Written by Jonathan Wojcik

Thirteen more 2016 Spooks!

It's time once again for a round-up of eclectic ghouls and goblins who defy my usual "store by store" categorization!

Pumpkin Headed Skeletons

These were one of only a couple Halloween items at a hardware store I stopped in for something totally unrelated. I've always enjoyed this style of cheap, hollow plastic skeleton but I've definitely never seen them with pumpkin heads like this. Look at these rowdy boys, spooking up the hardware store.

Halloween Clacker

This was in a Portland grocery store whose name I no longer remember, but this little lady is having a grand old time bashing those eyeballs together. Her own eyeballs, or the eyeballs of some other poor sucker? I certainly couldn't say no to that face.

SAFEWAY: Scarecrow Pumpkin Box

So, Safeway is selling its pumpkins out of huge cardboard bins printed with this artwork, and the more I look at this scarecrow's beautiful face, the more I appreciate it. This is honestly spookier than almost any scarecrow I've ever seen that was supposed to be scary. It's done in such a subtle way it may have been pure accident, but that face is haunting.

HOMEGOODS: Black Metal Ghosts

I left non-skeletons out of the Homegoods article, but I really loved these solid metal ghosts, painted completely coal-black other than the whites of their eyes. This item was probably meant to be painted white, but I'm glad we get such a beautifully gothic change of pace, and I also really like the tattered, patchy sculpt on these specters.

SAFEWAY: Skeleton Cups

I don't know why you would ever need such ridiculously long, tall drinking vessels that are probably also very difficult to wash without accumulating mildew in their bulbous ribcages, but perhaps that's all part of the SPOOK-TACULAR fun of imbibing beverages from a limbless, incredibly long-necked skeleton in the first place.

WALGREENS: Singing Ghouls

These hilariously squat, noodly-limbed cadavers come in mummy and skeleton flavors, and when their buttons are pressed, they start singing Ghostbusters in ghoulish voices. There's actually been quite the explosion of off-brand Halloween products that sing Ghostbusters this year. In the spirit world, that's gotta be pretty controversial. These dead dweebs are trying far too hard to be offensive.

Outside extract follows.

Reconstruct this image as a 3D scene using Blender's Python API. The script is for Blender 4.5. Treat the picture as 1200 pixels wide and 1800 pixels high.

WALGREENS: Skeleton Lantern

You know, I don't see a lot of partially clothed skeletons emerging from the grave like this. It's usually all about the bare bones. He looks pretty sad, though, I guess because some asshole came along and set up a lantern directly in the way of reattaching his skull. Who would do this???


This eerie owl looks nothing like a skeleton owl actually would, but that's okay. It's made in the same style as the unsettlingly fleshy looking skelecrows from last year, which I liked because they looked so unnatural and grotesque. This is some sort of totally non-avian ghost or goblin trying to look like the skeleton of owl.

HOMEGOODS: Bicycle Riding Witch Lizard

This is a HUGE metal sculpture of a witch riding a bicycle, but her nose and upper jaw are the same thing, making her look a whole lot like some sort of bicycling lizard-muppet.


Look at this beautiful child.

TARGET: Time Skeletons

Of course these wouldn't just be hourglasses with skull designs, don't be silly. These are creatures. Creatures with two skulls and adorable tiny hands who also enjoy keeping time or maybe just attempting to eat hourglasses whole.

WAL MART: Spooky Sticks

These are supposed to be pet toys, specifically for playing fetch with a dog, but I'm pretty sure dogs love regular sticks exactly as much as their capacity to love a mass produced, designer stick. Fake rubber sticks in the shape of Halloween monsters is definitely more for the benefit of us humans than anything else. Maybe a little too much. "Dog toys" isn't really the first thing I'd think if I saw these things removed from context, especially when the vampire is also a buff, mostly naked superhero for no apparent reason.

There's even non-monster versions of "the sticks," but the packaging still indicates they're meant to be Halloween items. I think these are also making me even more uncomfortable than Captain Fangtastick, especially when Twiggy has the exact same face they put on inflatable dolls.


You know, I've covered dollar general almost every year, but this year I kept thinking I could just do it later, and then maybe later still, and then maybe later again, all the way up until we moved to Oregon and did you know there are parts of America WITHOUT Dollar General stores!? I had no idea! These wonderful trash bag rats are thus the last Dollar General Halloween item I'll be seeing for quite some time.

Aren't they adorable, though? Trash bag ghosts, spiders and pumpkins have been around for decades, but these little rats are entirely new!